Transcribe every line exactly and omit anything that is a picture.

**Raw data**
▽

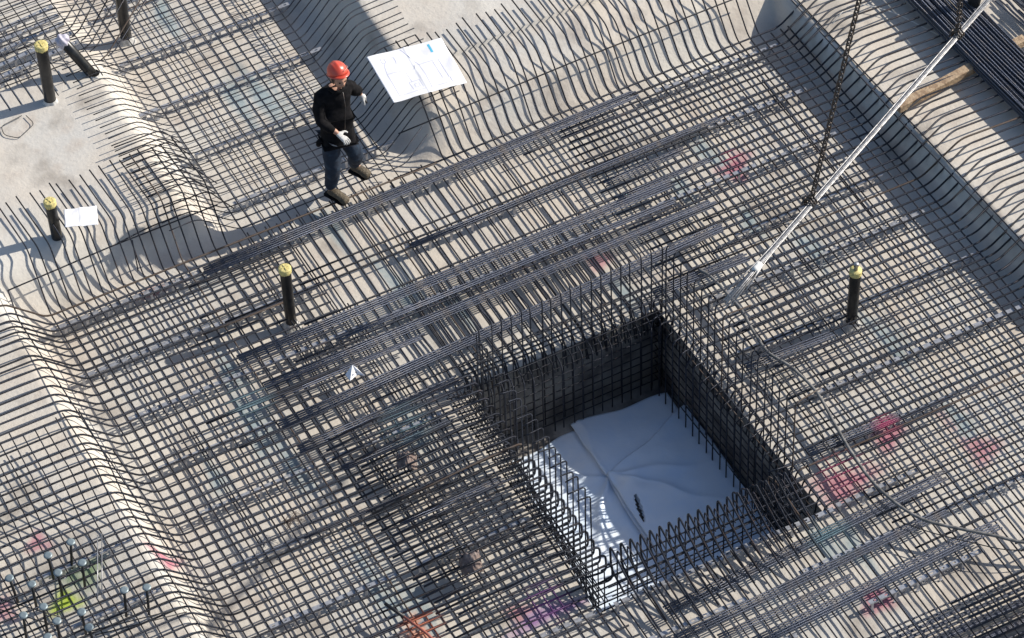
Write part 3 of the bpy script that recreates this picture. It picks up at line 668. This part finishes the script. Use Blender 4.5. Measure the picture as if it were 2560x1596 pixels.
# ---------------------------------------------------------------- hoses and cables
def hosep(P, r, name, label, m, cat='hose'):
    P = [Vector(p) for p in P]; Q = []
    for i in range(len(P)-1):
        a, b, c, e = P[max(i-1, 0)], P[i], P[i+1], P[min(i+2, len(P)-1)]
        for k in range(8):
            t = k/8; Q.append(.5*((2*b)+(-a+c)*t+(2*a-5*b+4*c-e)*t*t+(-a+3*b-3*c+e)*t**3))
    Q.append(P[-1]); V, F, A = tube(Q, r, 12); return tag(mk(name, V, F, m), label, cat)
hosep([(2.0, -.36, .03), (2.05, -.54, .05), (2.08, -.85, .045), (2.09, -1.08, .05), (2.05, -1.38, .05), (2.04, -1.71, .045), (2.14, -2.0, .05), (2.19, -2.4, .05), (2.14, -2.83, .045), (2.09, -3.23, .05), (2.07, -3.64, .055),
       (2.12, -4.02, .07), (2.25, -4.34, .07), (2.49, -4.6, .07), (2.75, -4.84, .06), (2.96, -5.03, .04), (3.3, -5.25, .04), (3.8, -5.4, .04)], .0165, 'concrete_hose', 'thick grey hose snaking over the mesh right of the deep pit', HOSE)
hosep([(1.98, -1.9, .03), (2.0, -2.3, .03), (1.98, -2.75, .03), (1.93, -3.2, .035), (1.92, -3.7, .04), (1.98, -4.1, .05), (2.2, -4.45, .05), (2.5, -4.78, .05), (2.8, -5.05, .04), (3.2, -5.22, .04), (3.8, -5.3, .04)], .0055, 'thin_cable', 'thin black cable following the grey hose', CABLE, 'cable')
hosep([(1.72, -1.1, .05), (1.80, -1.5, .03), (1.92, -1.9, .03), (1.70, -2.3, .05), (1.78, -2.7, .04)], .0045, 'thin_cable', 'thin black cable looping beside the pit right wall', CABLE, 'cable')
root = empty('signal_hose', (-2.80, -2.70, .04)); tag(root, 'straight hose with black upper end and red lower length', 'hose')
L0 = root.location
V, F, A = tube([Vector((-2.80, -2.70, .045))-L0, Vector((-2.715, -2.93, .045))-L0], .018, 12); mk('black_sleeve', V, F, CABLE, root)
V, F, A = tube([Vector((-2.715, -2.93, .045))-L0, Vector((-2.62, -3.2, .05))-L0, Vector((-2.50, -3.7, .045))-L0], .014, 12); mk('red_tube', V, F, REDH, root)
bar('wire_loop', [(-3.30, 4.88, .31), (-3.27, 4.72, .31), (-3.50, 4.60, .31), (-3.62, 4.72, .31), (-3.60, 4.86, .31), (-3.34, 4.90, .31)], .0045, 'rounded square loop of dark wire lying on the left pad', None, CABLE, R=.05, cat='wire')

# ---------------------------------------------------------------- offcuts, scraps
def offcut(loc, ang, r, arc, ln, label, tilt):
    V, F = [], []; nu, nv = 70, 10
    for i in range(nu+1):
        a = arc*(i/nu-.5); rr = r*(1+.13*math.sin(i/nu*14))+.0025*math.sin(i*2.1)
        for j in range(nv+1):
            v = j/nv; V.append((rr*math.sin(a), ln*(v-.5)*(1+.10*math.sin(i*.7)), rr*math.cos(a)-r*.2+.004*math.sin(i*1.3+v*8)))
    for i in range(nu):
        for j in range(nv): a = i*(nv+1)+j; F.append((a, a+1, a+nv+2, a+nv+1))
    o = mk('cardboard_offcut', V, F, BROWN); o.location = loc; o.rotation_euler = (tilt, 0, ang)
    md = o.modifiers.new('t', 'SOLIDIFY'); md.thickness = .006; return tag(o, label, 'offcut')
offcut((-1.84, -1.26, .09), math.radians(-25), .085, 3.6, .17, 'small curled brown cardboard offcut lying upper left on the mesh', math.radians(20))
offcut((-1.86, -2.70, .10), math.radians(-12), .100, 5.4, .20, 'larger curled brown offcut standing hollow side to the viewer', math.radians(38))
tw = []
for k in range(14):
    c = Vector((-3.13+wob(.05), -1.35+wob(.05), .04)); tw.append(tube([c+Vector((.09*math.cos(t*.7+k), .06*math.sin(t*.9+k*2), .02*math.sin(t+k))) for t in range(9)], .0018, 4))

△

**Written response**
Write part 3 of the bpy script that recreates this picture. It picks up at line 668. This part finishes the script. Use Blender 4.5. Measure the picture as if it were 2560x1596 pixels.
# ---------------------------------------------------------------- hoses and cables
def hosep(P, r, name, label, m, cat='hose'):
    P = [Vector(p) for p in P]; Q = []
    for i in range(len(P)-1):
        a, b, c, e = P[max(i-1, 0)], P[i], P[i+1], P[min(i+2, len(P)-1)]
        for k in range(8):
            t = k/8; Q.append(.5*((2*b)+(-a+c)*t+(2*a-5*b+4*c-e)*t*t+(-a+3*b-3*c+e)*t**3))
    Q.append(P[-1]); V, F, A = tube(Q, r, 12); return tag(mk(name, V, F, m), label, cat)
hosep([(2.0, -.36, .03), (2.05, -.54, .05), (2.08, -.85, .045), (2.09, -1.08, .05), (2.05, -1.38, .05), (2.04, -1.71, .045), (2.14, -2.0, .05), (2.19, -2.4, .05), (2.14, -2.83, .045), (2.09, -3.23, .05), (2.07, -3.64, .055),
       (2.12, -4.02, .07), (2.25, -4.34, .07), (2.49, -4.6, .07), (2.75, -4.84, .06), (2.96, -5.03, .04), (3.3, -5.25, .04), (3.8, -5.4, .04)], .0165, 'concrete_hose', 'thick grey hose snaking over the mesh right of the deep pit', HOSE)
hosep([(1.98, -1.9, .03), (2.0, -2.3, .03), (1.98, -2.75, .03), (1.93, -3.2, .035), (1.92, -3.7, .04), (1.98, -4.1, .05), (2.2, -4.45, .05), (2.5, -4.78, .05), (2.8, -5.05, .04), (3.2, -5.22, .04), (3.8, -5.3, .04)], .0055, 'thin_cable', 'thin black cable following the grey hose', CABLE, 'cable')
hosep([(1.72, -1.1, .05), (1.80, -1.5, .03), (1.92, -1.9, .03), (1.70, -2.3, .05), (1.78, -2.7, .04)], .0045, 'thin_cable', 'thin black cable looping beside the pit right wall', CABLE, 'cable')
root = empty('signal_hose', (-2.80, -2.70, .04)); tag(root, 'straight hose with black upper end and red lower length', 'hose')
L0 = root.location
V, F, A = tube([Vector((-2.80, -2.70, .045))-L0, Vector((-2.715, -2.93, .045))-L0], .018, 12); mk('black_sleeve', V, F, CABLE, root)
V, F, A = tube([Vector((-2.715, -2.93, .045))-L0, Vector((-2.62, -3.2, .05))-L0, Vector((-2.50, -3.7, .045))-L0], .014, 12); mk('red_tube', V, F, REDH, root)
bar('wire_loop', [(-3.30, 4.88, .31), (-3.27, 4.72, .31), (-3.50, 4.60, .31), (-3.62, 4.72, .31), (-3.60, 4.86, .31), (-3.34, 4.90, .31)], .0045, 'rounded square loop of dark wire lying on the left pad', None, CABLE, R=.05, cat='wire')

# ---------------------------------------------------------------- offcuts, scraps
def offcut(loc, ang, r, arc, ln, label, tilt):
    V, F = [], []; nu, nv = 70, 10
    for i in range(nu+1):
        a = arc*(i/nu-.5); rr = r*(1+.13*math.sin(i/nu*14))+.0025*math.sin(i*2.1)
        for j in range(nv+1):
            v = j/nv; V.append((rr*math.sin(a), ln*(v-.5)*(1+.10*math.sin(i*.7)), rr*math.cos(a)-r*.2+.004*math.sin(i*1.3+v*8)))
    for i in range(nu):
        for j in range(nv): a = i*(nv+1)+j; F.append((a, a+1, a+nv+2, a+nv+1))
    o = mk('cardboard_offcut', V, F, BROWN); o.location = loc; o.rotation_euler = (tilt, 0, ang)
    md = o.modifiers.new('t', 'SOLIDIFY'); md.thickness = .006; return tag(o, label, 'offcut')
offcut((-1.84, -1.26, .09), math.radians(-25), .085, 3.6, .17, 'small curled brown cardboard offcut lying upper left on the mesh', math.radians(20))
offcut((-1.86, -2.70, .10), math.radians(-12), .100, 5.4, .20, 'larger curled brown offcut standing hollow side to the viewer', math.radians(38))
tw = []
for k in range(14):
    c = Vector((-3.13+wob(.05), -1.35+wob(.05), .04)); tw.append(tube([c+Vector((.09*math.cos(t*.7+k), .06*math.sin(t*.9+k*2), .02*math.sin(t+k))) for t in range(9)], .0018, 4))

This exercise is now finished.